>> begin Provided data

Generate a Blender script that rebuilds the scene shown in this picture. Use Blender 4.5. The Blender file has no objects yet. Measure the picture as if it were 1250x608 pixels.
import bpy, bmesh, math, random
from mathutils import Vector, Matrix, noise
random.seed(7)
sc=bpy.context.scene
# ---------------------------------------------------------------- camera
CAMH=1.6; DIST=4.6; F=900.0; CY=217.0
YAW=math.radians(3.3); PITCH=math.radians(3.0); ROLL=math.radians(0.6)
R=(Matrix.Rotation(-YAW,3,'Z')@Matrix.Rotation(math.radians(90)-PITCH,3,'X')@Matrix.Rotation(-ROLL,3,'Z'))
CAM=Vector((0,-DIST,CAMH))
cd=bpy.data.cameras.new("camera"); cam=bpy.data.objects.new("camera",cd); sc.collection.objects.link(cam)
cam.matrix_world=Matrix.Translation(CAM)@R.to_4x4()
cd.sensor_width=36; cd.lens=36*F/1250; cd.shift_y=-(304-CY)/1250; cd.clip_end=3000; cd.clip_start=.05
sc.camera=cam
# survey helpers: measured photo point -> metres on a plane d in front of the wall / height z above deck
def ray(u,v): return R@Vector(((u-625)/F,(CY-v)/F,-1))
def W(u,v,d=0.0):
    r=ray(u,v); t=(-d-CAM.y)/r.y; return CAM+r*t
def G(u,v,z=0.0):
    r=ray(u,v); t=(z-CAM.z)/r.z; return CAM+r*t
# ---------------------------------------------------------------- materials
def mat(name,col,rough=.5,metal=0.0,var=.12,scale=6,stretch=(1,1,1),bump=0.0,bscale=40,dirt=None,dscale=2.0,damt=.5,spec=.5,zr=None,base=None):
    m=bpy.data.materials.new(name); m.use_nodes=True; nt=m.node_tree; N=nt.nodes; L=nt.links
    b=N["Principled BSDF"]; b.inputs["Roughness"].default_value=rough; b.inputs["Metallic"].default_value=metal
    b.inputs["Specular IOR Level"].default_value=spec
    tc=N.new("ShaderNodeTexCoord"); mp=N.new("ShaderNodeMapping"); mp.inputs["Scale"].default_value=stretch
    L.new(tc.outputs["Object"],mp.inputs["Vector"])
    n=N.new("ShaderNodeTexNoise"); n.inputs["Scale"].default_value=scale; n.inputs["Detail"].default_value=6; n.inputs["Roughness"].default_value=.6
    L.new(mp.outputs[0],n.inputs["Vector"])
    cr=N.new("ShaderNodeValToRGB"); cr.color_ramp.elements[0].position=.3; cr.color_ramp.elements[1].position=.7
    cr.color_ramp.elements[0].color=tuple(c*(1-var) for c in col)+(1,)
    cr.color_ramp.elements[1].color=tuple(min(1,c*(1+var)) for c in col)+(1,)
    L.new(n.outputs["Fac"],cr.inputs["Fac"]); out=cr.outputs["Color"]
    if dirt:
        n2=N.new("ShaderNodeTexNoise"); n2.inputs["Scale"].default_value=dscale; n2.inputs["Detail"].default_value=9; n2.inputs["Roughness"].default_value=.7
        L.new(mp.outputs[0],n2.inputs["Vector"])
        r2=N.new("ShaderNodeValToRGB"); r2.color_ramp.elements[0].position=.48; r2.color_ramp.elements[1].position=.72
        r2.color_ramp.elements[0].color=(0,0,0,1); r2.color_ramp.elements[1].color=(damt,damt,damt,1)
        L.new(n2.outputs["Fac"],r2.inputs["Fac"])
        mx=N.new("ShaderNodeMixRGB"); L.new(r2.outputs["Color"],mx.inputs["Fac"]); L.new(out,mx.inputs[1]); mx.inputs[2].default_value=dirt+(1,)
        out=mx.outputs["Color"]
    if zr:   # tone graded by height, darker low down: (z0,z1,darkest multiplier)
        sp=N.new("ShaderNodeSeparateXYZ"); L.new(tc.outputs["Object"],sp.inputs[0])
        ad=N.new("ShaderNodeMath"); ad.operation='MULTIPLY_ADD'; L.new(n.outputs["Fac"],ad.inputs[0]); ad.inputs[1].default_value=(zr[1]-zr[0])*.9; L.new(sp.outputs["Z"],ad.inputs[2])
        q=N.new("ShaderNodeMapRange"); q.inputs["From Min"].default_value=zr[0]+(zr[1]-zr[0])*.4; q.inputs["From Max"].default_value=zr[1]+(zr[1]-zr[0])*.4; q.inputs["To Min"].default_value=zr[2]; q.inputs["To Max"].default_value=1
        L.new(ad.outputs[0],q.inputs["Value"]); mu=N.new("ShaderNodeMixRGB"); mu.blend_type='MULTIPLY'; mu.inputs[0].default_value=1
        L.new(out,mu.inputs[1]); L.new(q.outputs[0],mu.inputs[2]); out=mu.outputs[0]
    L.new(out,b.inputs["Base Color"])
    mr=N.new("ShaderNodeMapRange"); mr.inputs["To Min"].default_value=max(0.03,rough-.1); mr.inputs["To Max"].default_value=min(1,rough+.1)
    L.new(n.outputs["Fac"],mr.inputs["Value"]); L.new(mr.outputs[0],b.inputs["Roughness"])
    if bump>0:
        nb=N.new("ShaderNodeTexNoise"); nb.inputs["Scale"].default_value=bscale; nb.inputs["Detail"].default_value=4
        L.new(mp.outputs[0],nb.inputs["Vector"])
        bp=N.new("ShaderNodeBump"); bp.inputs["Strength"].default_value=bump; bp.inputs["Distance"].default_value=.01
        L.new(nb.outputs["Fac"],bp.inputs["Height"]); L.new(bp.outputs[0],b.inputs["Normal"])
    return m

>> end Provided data

Extract the complete data, matching each line exactly.

• [Answer to the problem]
Generate a Blender script that rebuilds the scene shown in this picture. Use Blender 4.5. The Blender file has no objects yet. Measure the picture as if it were 1250x608 pixels.
import bpy, bmesh, math, random
from mathutils import Vector, Matrix, noise
random.seed(7)
sc=bpy.context.scene
# ---------------------------------------------------------------- camera
CAMH=1.6; DIST=4.6; F=900.0; CY=217.0
YAW=math.radians(3.3); PITCH=math.radians(3.0); ROLL=math.radians(0.6)
R=(Matrix.Rotation(-YAW,3,'Z')@Matrix.Rotation(math.radians(90)-PITCH,3,'X')@Matrix.Rotation(-ROLL,3,'Z'))
CAM=Vector((0,-DIST,CAMH))
cd=bpy.data.cameras.new("camera"); cam=bpy.data.objects.new("camera",cd); sc.collection.objects.link(cam)
cam.matrix_world=Matrix.Translation(CAM)@R.to_4x4()
cd.sensor_width=36; cd.lens=36*F/1250; cd.shift_y=-(304-CY)/1250; cd.clip_end=3000; cd.clip_start=.05
sc.camera=cam
# survey helpers: measured photo point -> metres on a plane d in front of the wall / height z above deck
def ray(u,v): return R@Vector(((u-625)/F,(CY-v)/F,-1))
def W(u,v,d=0.0):
    r=ray(u,v); t=(-d-CAM.y)/r.y; return CAM+r*t
def G(u,v,z=0.0):
    r=ray(u,v); t=(z-CAM.z)/r.z; return CAM+r*t
# ---------------------------------------------------------------- materials
def mat(name,col,rough=.5,metal=0.0,var=.12,scale=6,stretch=(1,1,1),bump=0.0,bscale=40,dirt=None,dscale=2.0,damt=.5,spec=.5,zr=None,base=None):
    m=bpy.data.materials.new(name); m.use_nodes=True; nt=m.node_tree; N=nt.nodes; L=nt.links
    b=N["Principled BSDF"]; b.inputs["Roughness"].default_value=rough; b.inputs["Metallic"].default_value=metal
    b.inputs["Specular IOR Level"].default_value=spec
    tc=N.new("ShaderNodeTexCoord"); mp=N.new("ShaderNodeMapping"); mp.inputs["Scale"].default_value=stretch
    L.new(tc.outputs["Object"],mp.inputs["Vector"])
    n=N.new("ShaderNodeTexNoise"); n.inputs["Scale"].default_value=scale; n.inputs["Detail"].default_value=6; n.inputs["Roughness"].default_value=.6
    L.new(mp.outputs[0],n.inputs["Vector"])
    cr=N.new("ShaderNodeValToRGB"); cr.color_ramp.elements[0].position=.3; cr.color_ramp.elements[1].position=.7
    cr.color_ramp.elements[0].color=tuple(c*(1-var) for c in col)+(1,)
    cr.color_ramp.elements[1].color=tuple(min(1,c*(1+var)) for c in col)+(1,)
    L.new(n.outputs["Fac"],cr.inputs["Fac"]); out=cr.outputs["Color"]
    if dirt:
        n2=N.new("ShaderNodeTexNoise"); n2.inputs["Scale"].default_value=dscale; n2.inputs["Detail"].default_value=9; n2.inputs["Roughness"].default_value=.7
        L.new(mp.outputs[0],n2.inputs["Vector"])
        r2=N.new("ShaderNodeValToRGB"); r2.color_ramp.elements[0].position=.48; r2.color_ramp.elements[1].position=.72
        r2.color_ramp.elements[0].color=(0,0,0,1); r2.color_ramp.elements[1].color=(damt,damt,damt,1)
        L.new(n2.outputs["Fac"],r2.inputs["Fac"])
        mx=N.new("ShaderNodeMixRGB"); L.new(r2.outputs["Color"],mx.inputs["Fac"]); L.new(out,mx.inputs[1]); mx.inputs[2].default_value=dirt+(1,)
        out=mx.outputs["Color"]
    if zr:   # tone graded by height, darker low down: (z0,z1,darkest multiplier)
        sp=N.new("ShaderNodeSeparateXYZ"); L.new(tc.outputs["Object"],sp.inputs[0])
        ad=N.new("ShaderNodeMath"); ad.operation='MULTIPLY_ADD'; L.new(n.outputs["Fac"],ad.inputs[0]); ad.inputs[1].default_value=(zr[1]-zr[0])*.9; L.new(sp.outputs["Z"],ad.inputs[2])
        q=N.new("ShaderNodeMapRange"); q.inputs["From Min"].default_value=zr[0]+(zr[1]-zr[0])*.4; q.inputs["From Max"].default_value=zr[1]+(zr[1]-zr[0])*.4; q.inputs["To Min"].default_value=zr[2]; q.inputs["To Max"].default_value=1
        L.new(ad.outputs[0],q.inputs["Value"]); mu=N.new("ShaderNodeMixRGB"); mu.blend_type='MULTIPLY'; mu.inputs[0].default_value=1
        L.new(out,mu.inputs[1]); L.new(q.outputs[0],mu.inputs[2]); out=mu.outputs[0]
    L.new(out,b.inputs["Base Color"])
    mr=N.new("ShaderNodeMapRange"); mr.inputs["To Min"].default_value=max(0.03,rough-.1); mr.inputs["To Max"].default_value=min(1,rough+.1)
    L.new(n.outputs["Fac"],mr.inputs["Value"]); L.new(mr.outputs[0],b.inputs["Roughness"])
    if bump>0:
        nb=N.new("ShaderNodeTexNoise"); nb.inputs["Scale"].default_value=bscale; nb.inputs["Detail"].default_value=4
        L.new(mp.outputs[0],nb.inputs["Vector"])
        bp=N.new("ShaderNodeBump"); bp.inputs["Strength"].default_value=bump; bp.inputs["Distance"].default_value=.01
        L.new(nb.outputs["Fac"],bp.inputs["Height"]); L.new(bp.outputs[0],b.inputs["Normal"])
    return m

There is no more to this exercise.